Los países europeos están afrontando un reto inmenso y desconocido en forma de gran epidemia sanitaria mientras la máxima institución europea mantiene el perfil más bajo posible. Primero Italia, después España, Francia o Alemania tienen que hacer frente a una problemática ingente para la que no están individualmente suficientemente dotados ni preparados, pero la máxima institución continental deja que cada país se arregle con sus propias capacidades y posibilidades. No ha habido ningún tipo de estrategia colaborativa, como no se han distribuido conocimientos, tecnología, políticas ni medios. Ni siquiera la Unión Europea ha lanzado un mensaje común, un planteamiento global destinado a mantener la unidad, un relato encaminado a reforzar la noción de comunidad, de proyecto compartido.

Habría sido un magnífico momento para dar sentido y prestigio a esta institución, para reforzar una europeidad discutida en esta última década abonada a postulados euroescépticos y de fuga británica con el Brexit.
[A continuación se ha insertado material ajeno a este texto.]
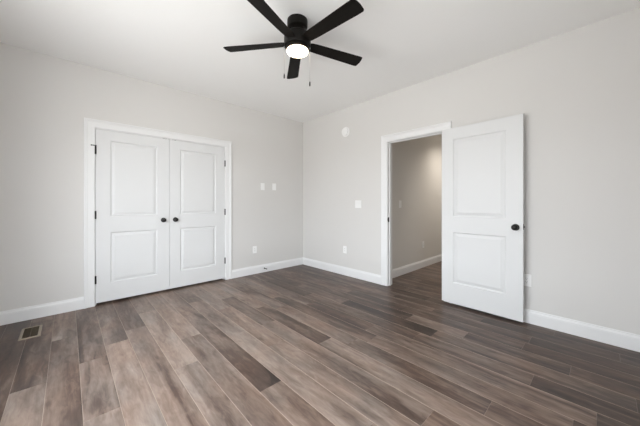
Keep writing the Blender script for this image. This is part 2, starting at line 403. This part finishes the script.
# ------------------------------------------------------------------ doors
def leaf(w, h, panels, th=.035):
    """door slab in x 0..w, z 0..h, front face at y=0 (looking to -y), back at y=th"""
    b = NB()
    for side in (0, 1):
        Y = lambda d: d if side == 0 else th-d
        xs = sorted({0, w} | {p[0] for p in panels} | {p[1] for p in panels}); zs = sorted({0, h} | {q for p in panels for q in p[2:]})
        V = {}
        def vv(x, z, d):
            k = (round(x, 5), round(z, 5), round(d, 5))
            if k not in V: V[k] = b.verts.new((x, Y(d), z))
            return V[k]
        for xa, xb in zip(xs, xs[1:]):
            for za, zb in zip(zs, zs[1:]):
                if any(p[0] <= xa and xb <= p[1] and p[2] <= za and zb <= p[3] for p in panels): continue
                b.faces.new((vv(xa, za, 0), vv(xb, za, 0), vv(xb, zb, 0), vv(xa, zb, 0)))
        for p in panels:
            rings = []
            for ins, d in ((0, 0), (.003, .005), (.009, .0105), (.015, .0115), (.025, .009), (.042, .003), (.046, .002)):
                rings.append([vv(p[0]+ins, p[2]+ins, d), vv(p[1]-ins, p[2]+ins, d), vv(p[1]-ins, p[3]-ins, d), vv(p[0]+ins, p[3]-ins, d)])
            for A, B in zip(rings, rings[1:]):
                for k in range(4): b.faces.new((A[k], A[(k+1) % 4], B[(k+1) % 4], B[k]))
            b.faces.new(rings[-1])
    for q in (((0,0,0),(w,0,0),(w,th,0),(0,th,0)), ((0,0,h),(w,0,h),(w,th,h),(0,th,h)), ((0,0,0),(0,th,0),(0,th,h),(0,0,h)), ((w,0,0),(w,th,0),(w,th,h),(w,0,h))):
        b.faces.new([b.verts.new(p) for p in q])
    bmesh.ops.remove_doubles(b, verts=b.verts, dist=1e-5)
    bmesh.ops.recalc_face_normals(b, faces=b.faces)
    return b
def knob_bm(x, z, y=0, flip=False, rose=.031, r=.0265):
    b = NB(); m = Matrix.Translation((x, y, z)) @ (Matrix.Rotation(-PI/2, 4, 'X') if flip else AX_Y)
    prof = [(0, 0), (rose, 0), (rose, .004), (rose-.004, .008), (.014, .010), (.011, .014), (.011, .026), (.015, .030)]
    for k in range(1, 12):
        a = -PI/2+.55+(PI-.55)*k/11; prof.append((max(0, r*math.cos(a)), .044+.0175*math.sin(a)))
    prof[-1] = (0, prof[-1][1]); lathe(b, prof, 28, m); return b
def hinge_bm(x, z, y, ll=.089):
    b = NB()
    lathe(b, [(0, -ll/2-.005), (.003, -ll/2-.004), (.0085, -ll/2), (.0085, -ll/2+.028), (.0075, -ll/2+.029), (.0085, -ll/2+.03), (.0085, ll/2-.03), (.0075, ll/2-.029), (.0085, ll/2-.028), (.0085, ll/2), (.003, ll/2+.004), (0, ll/2+.005)], 16, Matrix.Translation((x, y, z)))
    return b
HZ = (1.800, 1.051, .299)
LW = (CX1-CX0)/2-.0045; LH = CZ-.003-.028
zoff = .028
for side in (0, 1):
    x0 = CX0+.003 if side == 0 else CX1-.003-LW
    root = empty('door_%d' % (side+1), (x0, YL+.001, zoff))
    tag(root, 'white two-panel closet door hinged nearer the floor vent' if side == 0 else 'white two-panel closet door hinged nearer the room corner', 'closet door', kind='structure')
    px = (.136, LW-.142) if side == 0 else (.130, LW-.138)
    obj('door_panel', leaf(LW, LH, [(px[0], px[1], .215, .813), (px[0], px[1], 1.003, 1.901)]), M['door'], root)
    kx = LW-.072 if side == 0 else .070
    obj('door_knob', knob_bm(kx, .963-zoff), M['black'], root, True)['label'] = 'round black knob'
    hx = -.0015 if side == 0 else LW+.0015
    for k, z in enumerate(HZ):
        h = obj('hinge', hinge_bm(hx, z-zoff, -.008), M['black'], root, True)
        if side == 0 and k == 0:
            b = NB(); zt = z-zoff+.052
            box(b, hx-.034, hx+.006, -.022, -.014, zt-.004, zt+.004, .001)
            lathe(b, [(0, 0), (.007, 0), (.007, .008), (0, .009)], 12, Matrix.Translation((hx-.034, -.018, zt)) @ Matrix.Rotation(-PI/2, 4, 'Y'))
            lathe(b, [(0, -.004), (.010, -.004), (.010, .004), (0, .004)], 14, Matrix.Translation((hx, -.012, zt)))
            obj('hinge_pin_stop', b, M['black'], root)
    b = NB(); cx_ = LW-.055 if side == 0 else .055
    box(b, cx_-.026, cx_+.026, -.0012, .022, LH-.001, LH+.0025)
    obj('ball_catch', b, M['black'], root)

# the open door
W3 = .796; TH3 = math.radians(2.6)
root = empty('door_3', (3.270, 1.342, .024), -PI/2-TH3)
# local x runs from the hinge to the free edge; the face that looks into the room is local -y after the turn
tag(root, 'white two-panel door standing wide open against the wall', 'door', kind='structure')
H3 = DZ-.003-.024+.004
obj('door_panel', leaf(W3, H3, [(.133, W3-.140, .236, .826), (.133, W3-.140, 1.012, 1.908)]), M['door'], root)
obj('door_knob', knob_bm(W3-.060, .925, r=.0285, rose=.033), M['black'], root, True)['label'] = 'round black knob'
obj('door_knob', knob_bm(W3-.060, .925, .035, True), M['black'], root, True)['label'] = 'round black knob'
b = NB(); box(b, W3-.0005, W3+.0015, .005, .030, .901, .959); box(b, W3+.001, W3+.010, .011, .024, .922, .938, .002)
obj('latch', b, M['black'], root)
for z in HZ: obj('hinge', hinge_bm(-.004, z-.024, .045), M['black'], root, True)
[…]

Tiempo, también, en los que la renuncia al liderazgo por parte de los Estados Unidos de Trump, hace más necesaria que nunca una institución internacional fuerte y de referencia. No se ha puesto en común ni mutualizado el conocimiento, ni el esfuerzo económico; como tampoco el duelo ni el sufrimiento. Que cada cuál entierre a sus muertos. Los dirigentes de la Unión Europea, ya hace años que observan una extraña capacidad para hacerse escurridizos cuando los países y la sociedad los requiere y, si acaso, sólo se pronuncian en forma de reproche o amenaza de castigo.

Las instituciones, especialmente cuando son históricamente nuevas, no se legitiman desde la frialdad burocrática y el desdén hacia las legítimas preocupaciones, sino por su capacidad de ser útiles y de apoyar a aquellos que, en definitiva, las han hecho posibles. Las instituciones europeas siempre han sufrido por su escasa legitimación desde el punto de vista democrático, pero sobre todo han exhibido un exceso de arrogancia y una enorme falta de empatía.

Y es que como se va viendo, uno de los aspectos más duros y dramáticos de la epidemia pueden ser los efectos económicos, muchos de los cuales ya se dejan sentir en forma de caída de la actividad, despidos, pérdida de ingresos, quiebras de las pequeñas empresas y autónomos, contracción de la demanda, falta de confianza... Es obvio que las recetas que nunca tuvieron sentido, de estrangular las economías con la primacía del déficit y la deuda imponiendo una austeridad empobrecedora, menos lógica tienen todavía en este momento ni la van a tener en el futuro próximo.

No es sólo que habría que relajar los controles económicos de la Unión hacia los estados enfriando su ortodoxia, sino que sería necesario un nuevo enfoque económico. El mainstream dominante en la economía europea es víctima del doctrinarismo ultraliberal. Hacer políticas económicas debería significar aplicar políticas específicas a problemas concretos, no presumir de principios errados. Apelar ahora, justamente, el predominio de las reglas del Mercado en el sentido menos intervencionista, además de ser un error puede resultar un crimen. El Banco Central Europeo, tarde y mal, hizo hace un par de semanas una inyección comprando activos en los mercados financieros por valor de 750.000 euros. Cifra claramente insuficiente y blandida por su presidenta --Christine Lagarde-- como una concesión generosa expresada con actitud displicente. Hace días que reputados economistas piden la emisión de eurobonos como medida para mutualizar la deuda que se requiere para financiar los costes que está generando una situación tan excepcional. Pero Alemania, fiel al carácter antisolidario que expresó a partir de la crisis de 2008, no quiere ni oír hablar de ello. Aún menos Holanda, un refugio fiscal en pleno corazón de Europa y que gusta de hacer alardes de insolidaridad y de desdén hacia los países del Sur. Habría que recordar que, justamente, con la integración europea los estados europeos transfirieron instrumentos claves de política económica que ahora sólo pueden ser activados desde Europa: las políticas monetarias o el control financiero.

A pesar de sus limitaciones y el empequeñecimiento de funciones y atribuciones sufridas los últimos cuarenta años en nombre del globalismo y la desregulación, en el momento de la verdad los estados han terminado por ser la referencia, la única referencia, de unos ciudadanos perplejos y asustados. Cuando todo esto termine, el populismo derechista desacomplejado y euroescéptico recuperará su apuesta para volver a las trincheras identitarias de antaño. Tendrán entonces un argumento más: la incapacidad e inacción de las instituciones internacionales en el momento dramático en que se las requería. La Unión Europea habrá desaprovechado una gran oportunidad. Otra más.